BEGIN PROVIDED MATERIAL
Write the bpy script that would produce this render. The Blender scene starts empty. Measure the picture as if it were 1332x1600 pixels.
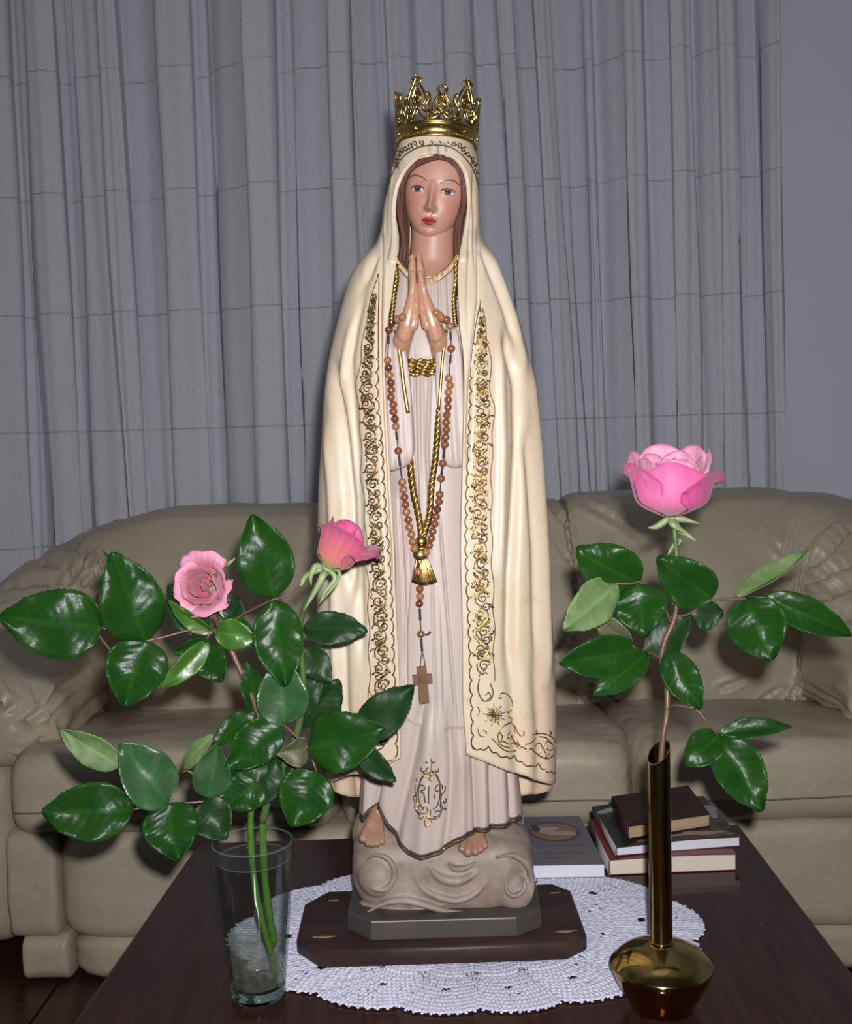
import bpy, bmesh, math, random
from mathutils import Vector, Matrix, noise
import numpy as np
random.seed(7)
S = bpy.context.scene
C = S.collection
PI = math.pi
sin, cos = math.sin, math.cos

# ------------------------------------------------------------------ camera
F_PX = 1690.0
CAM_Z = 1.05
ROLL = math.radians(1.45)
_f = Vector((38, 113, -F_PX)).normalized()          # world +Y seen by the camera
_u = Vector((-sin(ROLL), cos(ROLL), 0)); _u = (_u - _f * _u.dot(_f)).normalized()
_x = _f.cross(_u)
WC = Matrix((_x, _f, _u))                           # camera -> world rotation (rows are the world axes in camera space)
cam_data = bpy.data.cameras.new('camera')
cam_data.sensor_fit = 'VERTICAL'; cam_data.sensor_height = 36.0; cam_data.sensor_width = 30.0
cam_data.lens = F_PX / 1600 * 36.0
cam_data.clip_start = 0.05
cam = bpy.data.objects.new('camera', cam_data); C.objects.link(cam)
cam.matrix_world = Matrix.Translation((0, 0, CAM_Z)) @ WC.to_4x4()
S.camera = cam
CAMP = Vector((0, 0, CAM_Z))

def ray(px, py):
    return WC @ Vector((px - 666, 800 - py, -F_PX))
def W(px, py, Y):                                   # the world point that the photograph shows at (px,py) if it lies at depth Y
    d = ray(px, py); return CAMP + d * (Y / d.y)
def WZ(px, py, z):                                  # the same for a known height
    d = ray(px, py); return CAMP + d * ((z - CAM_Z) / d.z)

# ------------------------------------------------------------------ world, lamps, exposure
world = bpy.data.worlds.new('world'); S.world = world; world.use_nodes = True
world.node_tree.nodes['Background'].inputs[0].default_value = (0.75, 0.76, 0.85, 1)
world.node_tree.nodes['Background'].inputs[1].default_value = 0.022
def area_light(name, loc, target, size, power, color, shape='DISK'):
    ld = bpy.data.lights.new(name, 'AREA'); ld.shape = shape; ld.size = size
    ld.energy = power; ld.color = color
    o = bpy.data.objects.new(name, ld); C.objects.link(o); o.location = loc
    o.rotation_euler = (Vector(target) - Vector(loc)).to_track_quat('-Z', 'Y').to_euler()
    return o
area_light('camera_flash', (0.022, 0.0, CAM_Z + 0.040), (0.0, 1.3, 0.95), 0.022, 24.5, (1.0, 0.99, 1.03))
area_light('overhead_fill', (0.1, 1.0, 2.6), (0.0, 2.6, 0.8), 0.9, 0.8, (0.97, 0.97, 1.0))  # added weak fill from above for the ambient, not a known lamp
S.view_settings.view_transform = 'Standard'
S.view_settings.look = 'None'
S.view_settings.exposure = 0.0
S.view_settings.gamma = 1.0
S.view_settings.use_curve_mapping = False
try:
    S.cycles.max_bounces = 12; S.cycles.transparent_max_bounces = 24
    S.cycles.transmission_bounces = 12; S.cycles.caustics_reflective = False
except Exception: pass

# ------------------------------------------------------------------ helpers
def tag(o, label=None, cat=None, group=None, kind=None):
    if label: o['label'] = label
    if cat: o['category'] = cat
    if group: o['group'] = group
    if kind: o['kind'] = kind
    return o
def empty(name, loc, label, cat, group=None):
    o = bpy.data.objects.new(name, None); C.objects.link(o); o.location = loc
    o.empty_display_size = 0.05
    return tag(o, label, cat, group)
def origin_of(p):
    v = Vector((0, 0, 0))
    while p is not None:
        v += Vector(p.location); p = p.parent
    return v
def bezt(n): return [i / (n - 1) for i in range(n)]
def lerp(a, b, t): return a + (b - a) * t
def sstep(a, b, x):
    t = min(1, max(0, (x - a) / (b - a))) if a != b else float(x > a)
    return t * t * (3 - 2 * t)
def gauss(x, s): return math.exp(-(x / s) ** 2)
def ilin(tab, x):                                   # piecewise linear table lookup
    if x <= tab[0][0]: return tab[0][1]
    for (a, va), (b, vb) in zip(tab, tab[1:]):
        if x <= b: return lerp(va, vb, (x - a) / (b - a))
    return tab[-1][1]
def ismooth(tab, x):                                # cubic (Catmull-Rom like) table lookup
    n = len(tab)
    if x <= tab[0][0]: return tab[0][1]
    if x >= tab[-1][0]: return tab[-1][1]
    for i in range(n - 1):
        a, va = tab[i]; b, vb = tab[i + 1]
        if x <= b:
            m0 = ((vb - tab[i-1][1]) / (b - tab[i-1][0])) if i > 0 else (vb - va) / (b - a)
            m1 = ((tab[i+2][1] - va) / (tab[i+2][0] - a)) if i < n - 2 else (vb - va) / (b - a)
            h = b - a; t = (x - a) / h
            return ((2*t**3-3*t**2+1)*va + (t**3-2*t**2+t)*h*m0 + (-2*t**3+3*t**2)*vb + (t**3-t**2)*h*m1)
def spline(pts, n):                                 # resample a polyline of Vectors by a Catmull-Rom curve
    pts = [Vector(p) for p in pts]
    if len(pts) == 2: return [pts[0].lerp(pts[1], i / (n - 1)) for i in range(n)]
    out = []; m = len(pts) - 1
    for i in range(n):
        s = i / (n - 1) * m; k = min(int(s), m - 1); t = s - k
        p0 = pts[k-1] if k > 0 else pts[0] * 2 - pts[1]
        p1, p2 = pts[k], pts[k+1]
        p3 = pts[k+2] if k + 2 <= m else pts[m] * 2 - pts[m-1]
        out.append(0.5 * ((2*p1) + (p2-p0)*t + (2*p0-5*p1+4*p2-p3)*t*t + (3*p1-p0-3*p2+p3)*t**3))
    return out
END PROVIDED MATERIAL
TASK DIRECTIONS => Write out nothing but the lines from the start of the data through the line with "d = ray(px, py); return CAMP + d * ((z". Leave out the pictures.

COMPLETE ANSWER =>
Write the bpy script that would produce this render. The Blender scene starts empty. Measure the picture as if it were 1332x1600 pixels.
import bpy, bmesh, math, random
from mathutils import Vector, Matrix, noise
import numpy as np
random.seed(7)
S = bpy.context.scene
C = S.collection
PI = math.pi
sin, cos = math.sin, math.cos

# ------------------------------------------------------------------ camera
F_PX = 1690.0
CAM_Z = 1.05
ROLL = math.radians(1.45)
_f = Vector((38, 113, -F_PX)).normalized()          # world +Y seen by the camera
_u = Vector((-sin(ROLL), cos(ROLL), 0)); _u = (_u - _f * _u.dot(_f)).normalized()
_x = _f.cross(_u)
WC = Matrix((_x, _f, _u))                           # camera -> world rotation (rows are the world axes in camera space)
cam_data = bpy.data.cameras.new('camera')
cam_data.sensor_fit = 'VERTICAL'; cam_data.sensor_height = 36.0; cam_data.sensor_width = 30.0
cam_data.lens = F_PX / 1600 * 36.0
cam_data.clip_start = 0.05
cam = bpy.data.objects.new('camera', cam_data); C.objects.link(cam)
cam.matrix_world = Matrix.Translation((0, 0, CAM_Z)) @ WC.to_4x4()
S.camera = cam
CAMP = Vector((0, 0, CAM_Z))

def ray(px, py):
    return WC @ Vector((px - 666, 800 - py, -F_PX))
def W(px, py, Y):                                   # the world point that the photograph shows at (px,py) if it lies at depth Y
    d = ray(px, py); return CAMP + d * (Y / d.y)
def WZ(px, py, z):                                  # the same for a known height
    d = ray(px, py); return CAMP + d * ((z - CAM_Z) / d.z)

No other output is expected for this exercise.